══ Information supplied ══
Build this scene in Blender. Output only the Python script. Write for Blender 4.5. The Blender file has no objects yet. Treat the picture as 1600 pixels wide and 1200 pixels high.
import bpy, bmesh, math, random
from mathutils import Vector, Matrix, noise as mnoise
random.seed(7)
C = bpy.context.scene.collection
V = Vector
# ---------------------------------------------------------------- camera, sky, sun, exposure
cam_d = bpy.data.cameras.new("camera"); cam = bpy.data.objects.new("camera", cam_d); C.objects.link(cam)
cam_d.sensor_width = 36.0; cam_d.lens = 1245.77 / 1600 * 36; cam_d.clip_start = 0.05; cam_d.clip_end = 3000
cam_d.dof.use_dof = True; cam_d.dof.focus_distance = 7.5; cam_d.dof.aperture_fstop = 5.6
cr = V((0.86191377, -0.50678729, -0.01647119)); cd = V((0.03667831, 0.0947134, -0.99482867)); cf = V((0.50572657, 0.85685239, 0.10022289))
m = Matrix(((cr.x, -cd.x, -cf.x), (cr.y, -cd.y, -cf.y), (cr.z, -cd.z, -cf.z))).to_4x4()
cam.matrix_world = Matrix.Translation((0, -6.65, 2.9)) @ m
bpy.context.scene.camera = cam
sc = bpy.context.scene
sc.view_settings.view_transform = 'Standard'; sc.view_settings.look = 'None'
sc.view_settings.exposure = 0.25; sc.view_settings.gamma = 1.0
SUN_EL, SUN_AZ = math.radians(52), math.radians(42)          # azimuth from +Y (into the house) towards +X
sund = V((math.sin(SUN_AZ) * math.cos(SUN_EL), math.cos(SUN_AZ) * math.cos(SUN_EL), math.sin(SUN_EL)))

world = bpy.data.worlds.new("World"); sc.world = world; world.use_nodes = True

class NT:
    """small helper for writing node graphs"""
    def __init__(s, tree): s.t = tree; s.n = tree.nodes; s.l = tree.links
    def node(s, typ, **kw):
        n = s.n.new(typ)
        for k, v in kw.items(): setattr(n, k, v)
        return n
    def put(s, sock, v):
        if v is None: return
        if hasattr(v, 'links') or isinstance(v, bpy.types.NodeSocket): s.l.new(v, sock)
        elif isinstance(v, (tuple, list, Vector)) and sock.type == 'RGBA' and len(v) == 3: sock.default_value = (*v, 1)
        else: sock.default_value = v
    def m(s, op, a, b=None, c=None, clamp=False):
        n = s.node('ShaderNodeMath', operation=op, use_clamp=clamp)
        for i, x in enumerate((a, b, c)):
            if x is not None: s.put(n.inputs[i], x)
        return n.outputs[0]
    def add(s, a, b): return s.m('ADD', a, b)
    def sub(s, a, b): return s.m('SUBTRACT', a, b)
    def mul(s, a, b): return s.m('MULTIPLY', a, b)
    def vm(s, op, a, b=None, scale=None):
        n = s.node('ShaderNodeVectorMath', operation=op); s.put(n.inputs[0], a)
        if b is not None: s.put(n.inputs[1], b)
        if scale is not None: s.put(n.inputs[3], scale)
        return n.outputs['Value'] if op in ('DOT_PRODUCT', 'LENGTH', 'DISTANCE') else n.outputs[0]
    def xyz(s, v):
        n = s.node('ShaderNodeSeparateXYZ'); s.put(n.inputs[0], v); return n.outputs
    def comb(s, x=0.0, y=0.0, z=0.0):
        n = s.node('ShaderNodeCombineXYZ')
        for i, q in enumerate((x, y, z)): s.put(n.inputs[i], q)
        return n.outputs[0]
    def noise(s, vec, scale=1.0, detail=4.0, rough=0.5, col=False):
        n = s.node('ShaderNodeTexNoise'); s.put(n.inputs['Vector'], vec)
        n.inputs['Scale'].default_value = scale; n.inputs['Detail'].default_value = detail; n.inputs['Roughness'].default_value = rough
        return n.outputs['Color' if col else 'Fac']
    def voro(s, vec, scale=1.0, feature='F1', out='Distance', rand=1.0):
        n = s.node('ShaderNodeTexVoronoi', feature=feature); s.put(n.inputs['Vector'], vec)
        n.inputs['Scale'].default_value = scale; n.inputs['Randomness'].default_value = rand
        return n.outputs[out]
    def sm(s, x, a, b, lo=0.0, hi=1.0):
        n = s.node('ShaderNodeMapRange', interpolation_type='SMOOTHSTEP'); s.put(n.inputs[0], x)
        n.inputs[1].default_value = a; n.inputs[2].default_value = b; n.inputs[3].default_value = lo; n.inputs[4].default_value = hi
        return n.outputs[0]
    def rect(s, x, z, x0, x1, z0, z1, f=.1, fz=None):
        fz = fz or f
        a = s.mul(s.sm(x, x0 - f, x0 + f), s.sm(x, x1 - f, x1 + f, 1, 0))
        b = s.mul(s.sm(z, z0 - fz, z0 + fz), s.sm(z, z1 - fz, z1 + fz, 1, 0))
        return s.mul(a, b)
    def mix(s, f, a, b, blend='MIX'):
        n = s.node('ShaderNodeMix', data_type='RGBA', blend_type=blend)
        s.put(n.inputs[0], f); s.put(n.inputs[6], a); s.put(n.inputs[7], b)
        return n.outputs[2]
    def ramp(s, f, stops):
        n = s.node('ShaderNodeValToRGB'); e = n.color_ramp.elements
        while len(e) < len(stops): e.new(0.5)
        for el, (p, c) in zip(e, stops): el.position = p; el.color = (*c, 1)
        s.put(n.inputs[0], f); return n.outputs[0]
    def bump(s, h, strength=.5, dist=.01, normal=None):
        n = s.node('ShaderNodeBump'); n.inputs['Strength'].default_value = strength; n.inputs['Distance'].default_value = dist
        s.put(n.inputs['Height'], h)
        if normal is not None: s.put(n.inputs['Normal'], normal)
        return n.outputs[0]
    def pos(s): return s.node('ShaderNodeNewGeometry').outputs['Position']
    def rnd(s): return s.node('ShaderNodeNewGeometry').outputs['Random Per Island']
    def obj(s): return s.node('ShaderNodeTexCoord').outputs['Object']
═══
▸ What is being asked: Up to and including the line with "world.use_nodes = True", repeat the data exactly, starting from its first line; nothing else belongs in the response.

▸ Solution:
Build this scene in Blender. Output only the Python script. Write for Blender 4.5. The Blender file has no objects yet. Treat the picture as 1600 pixels wide and 1200 pixels high.
import bpy, bmesh, math, random
from mathutils import Vector, Matrix, noise as mnoise
random.seed(7)
C = bpy.context.scene.collection
V = Vector
# ---------------------------------------------------------------- camera, sky, sun, exposure
cam_d = bpy.data.cameras.new("camera"); cam = bpy.data.objects.new("camera", cam_d); C.objects.link(cam)
cam_d.sensor_width = 36.0; cam_d.lens = 1245.77 / 1600 * 36; cam_d.clip_start = 0.05; cam_d.clip_end = 3000
cam_d.dof.use_dof = True; cam_d.dof.focus_distance = 7.5; cam_d.dof.aperture_fstop = 5.6
cr = V((0.86191377, -0.50678729, -0.01647119)); cd = V((0.03667831, 0.0947134, -0.99482867)); cf = V((0.50572657, 0.85685239, 0.10022289))
m = Matrix(((cr.x, -cd.x, -cf.x), (cr.y, -cd.y, -cf.y), (cr.z, -cd.z, -cf.z))).to_4x4()
cam.matrix_world = Matrix.Translation((0, -6.65, 2.9)) @ m
bpy.context.scene.camera = cam
sc = bpy.context.scene
sc.view_settings.view_transform = 'Standard'; sc.view_settings.look = 'None'
sc.view_settings.exposure = 0.25; sc.view_settings.gamma = 1.0
SUN_EL, SUN_AZ = math.radians(52), math.radians(42)          # azimuth from +Y (into the house) towards +X
sund = V((math.sin(SUN_AZ) * math.cos(SUN_EL), math.cos(SUN_AZ) * math.cos(SUN_EL), math.sin(SUN_EL)))

world = bpy.data.worlds.new("World"); sc.world = world; world.use_nodes = True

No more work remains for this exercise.